Por Liz Carreño Caballero
Hablar de cultura el día de hoy es un desafío, considerando que nos encontramos en una era globalizada y que pertenecemos a una nación multicultural, pluriétnica y plurilingüe.
Esto nos da como consecuencia una gran diversidad de opciones que nos presentan un abanico de tradiciones, gastronomía, arte, música, literatura, bailes, etc.
Pero entonces ¿a qué se debe que aproximadamente un 48% de mexicanos no muestren interés por la cultura?

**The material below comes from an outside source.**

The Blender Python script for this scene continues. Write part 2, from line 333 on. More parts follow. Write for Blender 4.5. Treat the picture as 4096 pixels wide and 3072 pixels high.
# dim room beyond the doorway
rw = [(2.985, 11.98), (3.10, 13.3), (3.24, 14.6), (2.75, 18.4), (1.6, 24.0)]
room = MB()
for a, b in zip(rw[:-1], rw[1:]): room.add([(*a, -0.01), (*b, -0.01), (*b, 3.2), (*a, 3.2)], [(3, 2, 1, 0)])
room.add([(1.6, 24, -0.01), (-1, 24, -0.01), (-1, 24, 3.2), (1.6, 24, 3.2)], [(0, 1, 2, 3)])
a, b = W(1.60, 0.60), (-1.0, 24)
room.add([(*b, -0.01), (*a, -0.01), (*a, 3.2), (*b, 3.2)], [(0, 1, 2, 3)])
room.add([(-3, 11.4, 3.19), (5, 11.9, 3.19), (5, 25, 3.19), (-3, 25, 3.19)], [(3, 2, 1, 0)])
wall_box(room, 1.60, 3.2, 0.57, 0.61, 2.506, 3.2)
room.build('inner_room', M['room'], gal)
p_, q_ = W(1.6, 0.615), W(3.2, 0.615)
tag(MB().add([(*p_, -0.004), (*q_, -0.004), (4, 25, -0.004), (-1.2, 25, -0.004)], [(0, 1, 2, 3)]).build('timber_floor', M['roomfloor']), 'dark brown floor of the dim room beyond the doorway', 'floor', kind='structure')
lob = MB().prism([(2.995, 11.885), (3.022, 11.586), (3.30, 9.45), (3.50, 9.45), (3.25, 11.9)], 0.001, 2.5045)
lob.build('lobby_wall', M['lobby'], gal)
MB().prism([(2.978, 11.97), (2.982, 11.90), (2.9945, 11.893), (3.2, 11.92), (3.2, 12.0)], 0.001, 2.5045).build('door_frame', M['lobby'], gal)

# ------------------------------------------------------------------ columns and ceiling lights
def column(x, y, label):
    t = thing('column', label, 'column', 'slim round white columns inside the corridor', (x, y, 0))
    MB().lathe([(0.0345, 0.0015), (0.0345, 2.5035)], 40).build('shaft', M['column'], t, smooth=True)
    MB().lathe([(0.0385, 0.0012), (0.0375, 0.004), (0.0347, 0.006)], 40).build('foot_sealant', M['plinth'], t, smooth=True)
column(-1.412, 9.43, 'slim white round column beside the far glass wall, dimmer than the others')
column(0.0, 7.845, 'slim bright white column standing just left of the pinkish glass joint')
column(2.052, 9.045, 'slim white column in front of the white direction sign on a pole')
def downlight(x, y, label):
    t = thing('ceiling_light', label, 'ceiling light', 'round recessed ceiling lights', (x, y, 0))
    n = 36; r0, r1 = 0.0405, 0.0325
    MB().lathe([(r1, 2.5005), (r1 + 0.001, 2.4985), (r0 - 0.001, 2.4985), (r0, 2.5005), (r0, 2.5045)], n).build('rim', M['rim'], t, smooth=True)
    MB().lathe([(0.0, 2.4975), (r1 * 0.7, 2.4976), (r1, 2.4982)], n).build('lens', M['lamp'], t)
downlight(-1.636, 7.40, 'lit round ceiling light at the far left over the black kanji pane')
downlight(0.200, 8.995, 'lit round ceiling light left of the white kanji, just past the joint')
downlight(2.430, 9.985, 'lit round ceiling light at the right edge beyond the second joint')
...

Hay muchos que nunca han pisado una biblioteca o tan solo han entrado a una librería, otros que jamás han asistido a un espectáculo de danza o al teatro, un 43% no conoce ni uno de los 1,432 museos que se encuentran registrados en el país, un 53% tampoco ha acudido a una zona arqueológica y un 86% no ha visitado jamás una exposición de artes plásticas.
Ahora bien, podemos preguntarnos cuantos mexicanos han pagado y presenciado un espectáculo de alguna banda popular o un artista en tendencia, en el que las masas repiten letras sobre el enriquecimiento ilícito, el narcotráfico, la violencia, el sexo, secuestros y personajes perseguidos por la ley que se engrandecen con orgullo de sus delitos, mostrándonos una identidad colectiva heterogénea que desplaza la cultura y educación y nos deja a vistas una profunda crisis de identidad.
Este fenómeno de la hipercomercialización de la cultura nos lleva a encontrarnos con obras de arte contemporáneo como la roca falsa monumental pintada en uno de sus costados de Enrique Matthey, instalada en el frontis del Museo Nacional de Bellas Artes en Chile y realizada con un enorme costo monetario proveniente del Fondo Nacional de Desarrollo Cultural y las Artes, lo cual nos hace reflexionar si ¿es correcto destinar dinero de fondos públicos para la elaboración de caprichos que pueden resultar vandálicos o desagradables?
Definitivamente que pone a vistas, el marco bajo el que se rige una sociedad que ha caído en la falacia política, en las idiosincrasias públicas carentes de valores y caemos al fondo de una desclasificación cultural.
Si etimológicamente la palabra cultura significa cultivo, entonces debemos cuestionarnos si todas estas muestras que aplauden algunos grupos de la sociedad ¿realmente están “cultivando” algo? ¿son expresiones que generan conocimiento? ¿están favoreciendo a la cohesión social?
La llamada cultura de la diversidad debería estar aprovechando el mosaico de representaciones ciudadanas, orientadas hacia propuestas que enriquezcan y combatan las desigualdades, que sean verdaderos catalizadores urbanos de cambios positivos, que potencien la transdisciplinariedad y se conviertan en armaduras para la integración social.
Soy una mujer del siglo pasado, educando a jóvenes de este siglo, convencida del poder que tiene un libro, de la belleza de una sinfonía, de la tranquilidad que puede transmitirme una pintura de José María Velasco que me invita a disfrutarla en silencio, del dramatismo de una obra barroca o el disfrute de sabores de un chile en nogada.
Y si fortalecer la cultura es construir ciudad, entonces asumamos el compromiso de ser fieles promotores de una verdadera identidad cultural, como estructura de desarrollo social.